Hace muchos años que el hecho de haber publicado un libro perdió gran parte de su valor. No me malinterpretéis, se ha escrito y publicado basura toda la vida, desde mucho antes que Gutenberg. De hecho, me atrevería a decir que el noventa y nueve por ciento de lo que la humanidad ha escrito, y publicado, ya desde que escribíamos esculpiendo en piedras, ha sido una absoluta bazofia.
Seguramente esto provocará muchos enfados entre mis lectores, pero los escritos de los egipcios, los mayas, los fenicios… todo basura inmunda.
Hace un par de décadas existían, al menos, unos ligeros filtros. Las editoriales eran un poco más restrictivas sobre lo que publicar o no publicar. Pero hoy, todo el mundo puede sacar un libro. Las editoriales van como locas lanzando bombas de racimo, ofreciendo cuatro duros a cualquiera, jugando a la lotería e intentando atinar con un tema o con un nombre con doscientos followers en Twitter que les ayude a superar la crisis en la que están sumidos y pagar las facturas del toner.
Con este preliminar, parecería que estoy en contra de que cualquiera pueda publicar un libro. ¡Para nada! Todo lo contrario. Simplemente quería dejar constancia que conozco bastantes subnormales que han publicado un libro y precisar que tener un libro en el mercado editorial no significa nada, de ningún modo.

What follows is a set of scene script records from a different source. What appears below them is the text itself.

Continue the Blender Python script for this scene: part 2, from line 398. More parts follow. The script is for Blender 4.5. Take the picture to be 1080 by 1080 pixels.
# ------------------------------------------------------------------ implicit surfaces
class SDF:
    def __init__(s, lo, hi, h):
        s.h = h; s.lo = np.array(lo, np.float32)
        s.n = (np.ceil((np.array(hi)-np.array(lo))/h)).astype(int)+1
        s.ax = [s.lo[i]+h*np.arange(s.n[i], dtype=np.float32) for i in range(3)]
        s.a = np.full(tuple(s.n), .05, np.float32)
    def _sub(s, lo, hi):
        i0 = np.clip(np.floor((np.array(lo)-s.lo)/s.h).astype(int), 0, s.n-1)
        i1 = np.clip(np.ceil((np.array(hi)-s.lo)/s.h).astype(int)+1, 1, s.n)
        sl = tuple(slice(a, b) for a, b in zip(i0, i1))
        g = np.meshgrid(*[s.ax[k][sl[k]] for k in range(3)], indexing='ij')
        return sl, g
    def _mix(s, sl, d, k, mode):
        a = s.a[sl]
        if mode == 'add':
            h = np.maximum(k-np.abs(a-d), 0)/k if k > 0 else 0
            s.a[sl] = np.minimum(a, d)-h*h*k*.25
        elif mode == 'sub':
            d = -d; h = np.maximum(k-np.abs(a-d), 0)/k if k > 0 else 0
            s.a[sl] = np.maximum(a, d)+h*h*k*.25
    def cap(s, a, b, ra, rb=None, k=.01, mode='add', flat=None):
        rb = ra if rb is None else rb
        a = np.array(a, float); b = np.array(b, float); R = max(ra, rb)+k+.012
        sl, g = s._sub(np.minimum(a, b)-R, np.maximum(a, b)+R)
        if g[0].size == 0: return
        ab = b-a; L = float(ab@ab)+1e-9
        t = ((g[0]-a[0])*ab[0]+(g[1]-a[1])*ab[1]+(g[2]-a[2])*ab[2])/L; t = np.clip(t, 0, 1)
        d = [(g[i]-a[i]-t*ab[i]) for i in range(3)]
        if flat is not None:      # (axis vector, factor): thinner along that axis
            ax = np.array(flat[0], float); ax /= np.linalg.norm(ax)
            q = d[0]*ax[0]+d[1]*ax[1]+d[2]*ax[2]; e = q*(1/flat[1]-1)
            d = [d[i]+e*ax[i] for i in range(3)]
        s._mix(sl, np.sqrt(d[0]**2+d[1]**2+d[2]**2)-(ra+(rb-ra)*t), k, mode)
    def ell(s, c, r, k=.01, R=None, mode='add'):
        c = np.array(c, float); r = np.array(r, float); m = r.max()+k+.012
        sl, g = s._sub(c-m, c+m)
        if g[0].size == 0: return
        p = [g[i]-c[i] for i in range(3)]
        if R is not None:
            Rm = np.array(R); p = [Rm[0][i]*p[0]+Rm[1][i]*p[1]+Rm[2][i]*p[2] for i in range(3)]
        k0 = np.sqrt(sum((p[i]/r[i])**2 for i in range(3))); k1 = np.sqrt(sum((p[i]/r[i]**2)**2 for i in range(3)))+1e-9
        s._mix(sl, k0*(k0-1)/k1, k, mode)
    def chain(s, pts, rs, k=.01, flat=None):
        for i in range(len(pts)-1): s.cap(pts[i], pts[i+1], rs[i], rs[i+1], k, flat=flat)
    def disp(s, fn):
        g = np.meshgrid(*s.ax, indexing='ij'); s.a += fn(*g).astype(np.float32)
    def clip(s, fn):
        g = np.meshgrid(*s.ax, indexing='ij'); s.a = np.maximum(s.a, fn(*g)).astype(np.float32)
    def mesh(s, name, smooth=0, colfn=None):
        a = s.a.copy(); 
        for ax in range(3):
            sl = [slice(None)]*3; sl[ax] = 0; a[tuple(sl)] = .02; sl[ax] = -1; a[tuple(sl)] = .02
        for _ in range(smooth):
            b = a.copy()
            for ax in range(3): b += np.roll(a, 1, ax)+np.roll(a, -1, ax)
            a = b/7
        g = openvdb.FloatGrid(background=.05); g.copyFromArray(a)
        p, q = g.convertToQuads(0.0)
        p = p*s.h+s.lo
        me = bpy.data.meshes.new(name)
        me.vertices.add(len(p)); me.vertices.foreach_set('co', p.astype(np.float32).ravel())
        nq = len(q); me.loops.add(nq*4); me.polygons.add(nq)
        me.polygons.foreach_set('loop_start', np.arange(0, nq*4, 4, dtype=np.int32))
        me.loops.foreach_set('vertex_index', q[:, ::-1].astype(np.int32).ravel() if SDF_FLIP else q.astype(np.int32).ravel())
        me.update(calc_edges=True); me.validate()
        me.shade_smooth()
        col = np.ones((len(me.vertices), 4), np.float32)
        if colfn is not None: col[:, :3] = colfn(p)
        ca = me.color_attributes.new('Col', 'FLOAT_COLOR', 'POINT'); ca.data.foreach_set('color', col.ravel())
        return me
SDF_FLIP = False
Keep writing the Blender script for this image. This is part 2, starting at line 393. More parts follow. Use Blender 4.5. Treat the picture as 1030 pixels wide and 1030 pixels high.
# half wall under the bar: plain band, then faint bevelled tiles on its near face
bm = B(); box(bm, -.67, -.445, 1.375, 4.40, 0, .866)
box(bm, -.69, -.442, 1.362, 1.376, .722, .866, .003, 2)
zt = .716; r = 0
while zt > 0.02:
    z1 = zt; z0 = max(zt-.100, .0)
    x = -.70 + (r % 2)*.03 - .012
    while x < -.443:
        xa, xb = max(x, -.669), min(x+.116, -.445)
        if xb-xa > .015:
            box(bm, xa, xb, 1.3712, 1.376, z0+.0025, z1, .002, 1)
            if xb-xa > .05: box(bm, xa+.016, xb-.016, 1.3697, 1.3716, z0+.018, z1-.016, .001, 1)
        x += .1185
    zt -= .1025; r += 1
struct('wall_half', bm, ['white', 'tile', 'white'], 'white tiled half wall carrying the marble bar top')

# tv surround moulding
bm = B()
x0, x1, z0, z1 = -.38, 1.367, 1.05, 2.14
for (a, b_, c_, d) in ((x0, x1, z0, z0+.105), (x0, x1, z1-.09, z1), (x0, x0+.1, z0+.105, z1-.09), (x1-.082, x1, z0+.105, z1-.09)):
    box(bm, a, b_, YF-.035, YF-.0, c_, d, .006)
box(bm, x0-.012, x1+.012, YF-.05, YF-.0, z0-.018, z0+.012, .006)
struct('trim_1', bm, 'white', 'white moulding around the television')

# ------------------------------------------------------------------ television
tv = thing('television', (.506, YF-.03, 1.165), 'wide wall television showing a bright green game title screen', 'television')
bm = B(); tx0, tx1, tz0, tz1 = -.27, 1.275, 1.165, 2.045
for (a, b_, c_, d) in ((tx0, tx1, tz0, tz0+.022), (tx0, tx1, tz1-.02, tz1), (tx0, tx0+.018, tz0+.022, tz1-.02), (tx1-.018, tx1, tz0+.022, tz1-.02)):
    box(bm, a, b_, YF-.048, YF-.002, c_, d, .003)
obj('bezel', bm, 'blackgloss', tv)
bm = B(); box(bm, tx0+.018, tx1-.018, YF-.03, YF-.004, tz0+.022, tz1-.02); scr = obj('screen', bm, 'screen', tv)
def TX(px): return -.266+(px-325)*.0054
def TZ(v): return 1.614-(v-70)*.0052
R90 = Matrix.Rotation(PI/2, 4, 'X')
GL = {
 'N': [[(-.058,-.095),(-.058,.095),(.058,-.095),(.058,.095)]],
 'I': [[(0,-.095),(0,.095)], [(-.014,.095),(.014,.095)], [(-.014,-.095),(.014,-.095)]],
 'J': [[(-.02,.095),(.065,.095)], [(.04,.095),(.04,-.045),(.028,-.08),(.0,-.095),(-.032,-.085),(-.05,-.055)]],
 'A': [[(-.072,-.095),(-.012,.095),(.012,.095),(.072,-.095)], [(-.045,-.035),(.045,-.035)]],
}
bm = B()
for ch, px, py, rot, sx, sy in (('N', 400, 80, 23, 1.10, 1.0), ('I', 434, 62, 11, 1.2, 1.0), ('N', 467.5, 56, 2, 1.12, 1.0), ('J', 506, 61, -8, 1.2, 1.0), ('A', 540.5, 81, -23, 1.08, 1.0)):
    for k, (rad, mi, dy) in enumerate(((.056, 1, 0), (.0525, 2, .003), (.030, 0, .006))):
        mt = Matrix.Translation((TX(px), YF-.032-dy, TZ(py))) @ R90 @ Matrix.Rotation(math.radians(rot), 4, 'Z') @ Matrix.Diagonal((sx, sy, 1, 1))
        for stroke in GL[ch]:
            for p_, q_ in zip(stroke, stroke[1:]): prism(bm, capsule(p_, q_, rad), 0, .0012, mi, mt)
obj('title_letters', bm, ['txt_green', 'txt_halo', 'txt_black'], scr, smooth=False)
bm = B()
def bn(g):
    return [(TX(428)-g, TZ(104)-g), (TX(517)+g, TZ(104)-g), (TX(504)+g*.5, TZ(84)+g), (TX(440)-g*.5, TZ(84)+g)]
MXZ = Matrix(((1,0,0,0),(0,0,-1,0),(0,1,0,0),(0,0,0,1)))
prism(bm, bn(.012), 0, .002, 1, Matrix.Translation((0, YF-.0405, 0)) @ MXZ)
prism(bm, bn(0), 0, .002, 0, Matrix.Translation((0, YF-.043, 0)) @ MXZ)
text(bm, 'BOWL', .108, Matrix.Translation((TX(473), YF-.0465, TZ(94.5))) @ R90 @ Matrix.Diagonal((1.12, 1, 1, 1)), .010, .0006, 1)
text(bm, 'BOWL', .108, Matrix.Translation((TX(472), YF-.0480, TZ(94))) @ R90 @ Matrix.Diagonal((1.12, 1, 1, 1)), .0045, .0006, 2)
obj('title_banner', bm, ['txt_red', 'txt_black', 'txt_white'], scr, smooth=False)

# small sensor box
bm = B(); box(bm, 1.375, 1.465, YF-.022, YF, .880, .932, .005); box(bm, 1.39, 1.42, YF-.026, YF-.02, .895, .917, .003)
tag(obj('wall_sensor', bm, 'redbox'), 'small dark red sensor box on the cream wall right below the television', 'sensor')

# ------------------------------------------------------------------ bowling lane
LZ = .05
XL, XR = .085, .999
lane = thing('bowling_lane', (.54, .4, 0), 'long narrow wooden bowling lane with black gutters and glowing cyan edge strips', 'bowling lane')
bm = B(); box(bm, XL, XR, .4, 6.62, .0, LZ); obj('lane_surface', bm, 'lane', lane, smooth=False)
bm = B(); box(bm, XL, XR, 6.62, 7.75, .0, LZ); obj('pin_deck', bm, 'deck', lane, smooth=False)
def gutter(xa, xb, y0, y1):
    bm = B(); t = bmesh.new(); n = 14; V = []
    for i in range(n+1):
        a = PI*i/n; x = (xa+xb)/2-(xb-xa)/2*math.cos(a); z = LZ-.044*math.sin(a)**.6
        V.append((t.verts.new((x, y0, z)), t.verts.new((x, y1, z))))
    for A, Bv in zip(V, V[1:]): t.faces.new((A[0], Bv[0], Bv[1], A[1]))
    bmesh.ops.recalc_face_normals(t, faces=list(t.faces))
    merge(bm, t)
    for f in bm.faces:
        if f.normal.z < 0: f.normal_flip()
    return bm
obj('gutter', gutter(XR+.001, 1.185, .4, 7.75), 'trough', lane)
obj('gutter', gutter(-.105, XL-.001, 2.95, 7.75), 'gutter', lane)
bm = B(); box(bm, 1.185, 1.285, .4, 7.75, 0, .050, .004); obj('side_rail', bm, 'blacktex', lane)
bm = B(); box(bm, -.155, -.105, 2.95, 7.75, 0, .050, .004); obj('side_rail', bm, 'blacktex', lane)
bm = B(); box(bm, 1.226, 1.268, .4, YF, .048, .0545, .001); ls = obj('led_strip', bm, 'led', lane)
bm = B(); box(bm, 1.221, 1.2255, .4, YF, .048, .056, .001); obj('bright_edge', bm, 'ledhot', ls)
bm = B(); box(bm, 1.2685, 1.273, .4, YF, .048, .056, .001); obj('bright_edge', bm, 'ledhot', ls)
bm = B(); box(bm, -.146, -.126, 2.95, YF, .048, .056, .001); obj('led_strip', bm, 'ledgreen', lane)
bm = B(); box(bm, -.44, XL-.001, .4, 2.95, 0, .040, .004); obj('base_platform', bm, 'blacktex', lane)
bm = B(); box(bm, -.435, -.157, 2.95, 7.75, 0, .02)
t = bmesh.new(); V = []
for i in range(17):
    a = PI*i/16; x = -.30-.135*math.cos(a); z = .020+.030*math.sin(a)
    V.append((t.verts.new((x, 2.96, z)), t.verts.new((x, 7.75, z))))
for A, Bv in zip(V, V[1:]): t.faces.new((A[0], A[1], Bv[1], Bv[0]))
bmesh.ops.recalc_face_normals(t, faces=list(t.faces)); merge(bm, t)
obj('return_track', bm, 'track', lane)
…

Pero todo esto ya lo sabéis. No os descubro nada. Y, en realidad, hoy no he venido a hablar de libros en general, sino de MI LIBRO.
Tranquilos, mi libro tiene una ventaja sobre toda la oferta editorial existente, y es que NO lo voy a publicar. Es solo una idea. Y, al contrario que la mayoría de ideas, esta perderá la gracia en el momento en que la explique. Y lo voy a hacer a continuación. Por primera vez.
Voy: ¡prólogos!
Los prólogos son esas páginas que van al inicio de la obra donde un amigo del autor habla bien de él o resalta la importancia de la publicación. Son, básicamente, una felación literaria.
Los prólogos siempre me han llamado la atención. Demuestran la inseguridad del autor y de su obra. En pocas otras manifestaciones laborales o artísticas tenemos la necesidad de que otros manden mensajes reforzando la hipotética viabilidad de nuestro trabajo.
¿Os imagináis una película que comenzara con una grabación mirando a cámara de otro director asegurando que lo que vais a ver “está muy bien”?
¿O que un abogado de otro gabinete entrara antes de la reunión diciendo que su colega “os va a llevar el divorcio de puta madre”?
“Antes de que le mostremos una de las últimas obras de Vincent van Gogh, por favor, escuche este mensaje que dejó escrito su colega Paul Gauguin”.
Ahora que ya estamos situados, os explico finalmente la idea de mi libro, que no voy a publicar.
Atención. Se trataría de pedir a diez o doce amigos (no sé si tengo tantos, al menos tantos que sepan escribir) y pedirles un prólogo de mi libro. De mi hipotético libro. Porque, en realidad, no habría libro. Pero ellos no lo sabrían. Ahí está la gracia, y por eso se desvanece en este preciso instante.
Luego publicaría la obra (tapa blanda, dura y digital) compuesta únicamente por los prólogos en los que mis amigos hablan bien de mi.
Con el dinero del avance de la editorial los invitaría a cenar.
Fin de mi libro.
Y ahora seguramente muchos os debéis estar preguntando: ¿Y por qué has explicado esta genial idea, si el hecho de explicarla impide que acabe viendo la luz?
Pues porque el sector editorial está tan mal que lo más probable es que el avance no diese ni para la cena y tuviera que acabar añadiendo pasta.